You’ll never guess what I learned from https://www.uninformativ.de/blog/postings/2023-11-19/0/POSTING-en.html. I’ve never seen for i do
in shell scripts. Turns out, that walks over all positional arguments. So I reckon my for i in "$@"; do
can now be shorter from now on. Very interesting in that detailled explanation to see all the – at least to me – inconsistent handling of semicolons and line breaks.
@lyse@lyse.isobeef.org Cool!
@lyse@lyse.isobeef.org Oops, I must confess that I didn’t check whether that’s POSIX or not. 😬 So, thanks for the link. 👍
It really is a shame that there’s no guarantee that a shebang of #!/bin/sh
enforces true and strict POSIX-conformity. This is all so fragile. 😞
(I think I first saw for i; do
in Shell-Skript Programmierung by Patrick Ditchen from 2008: German excerpt. They didn’t mention any restrictions on shell versions and I’ve been using it for ages. 😅 (I’m not too happy that the book uses for i in $*
as the default template instead of for i in "$@"

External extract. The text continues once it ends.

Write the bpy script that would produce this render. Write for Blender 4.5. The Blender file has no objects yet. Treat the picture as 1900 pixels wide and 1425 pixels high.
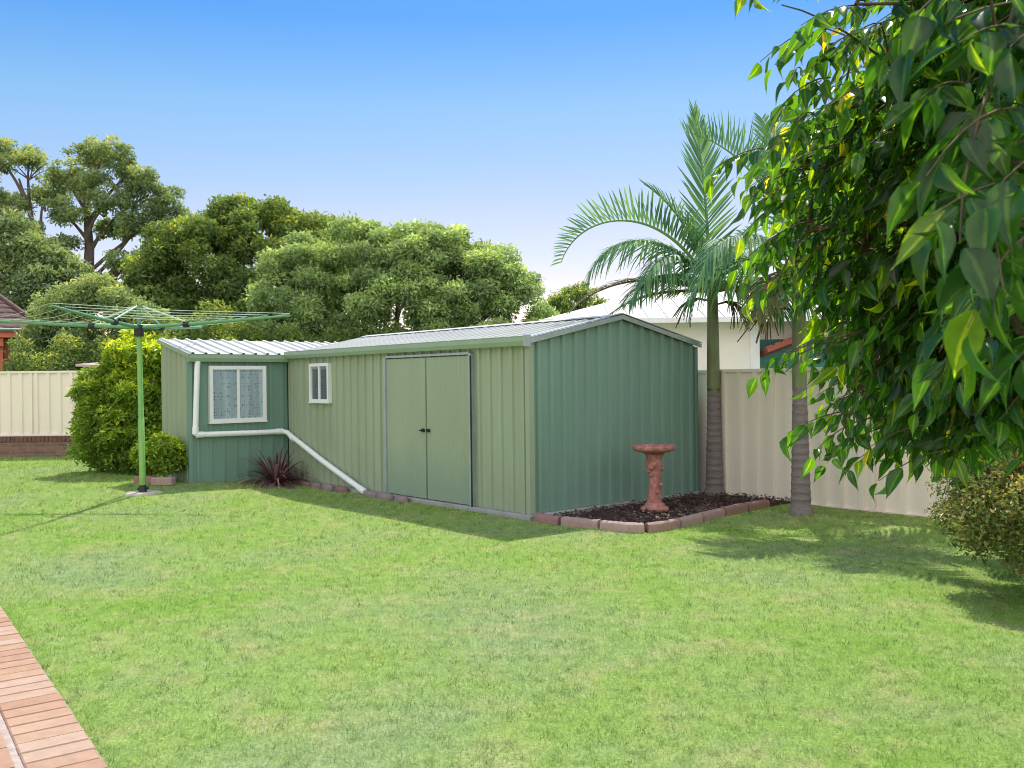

. The book doesn’t care too much about file names with spaces in them.))
@movq@www.uninformativ.de You’re good, it’s POSIX-compliant. ;-) I also was taught $*
first instead of "$@"
. Looks like a common thing. :-) Shell has just soooooo many quirks and inconsistencies, it is quite hard to master it. But we’ll never get rid of it.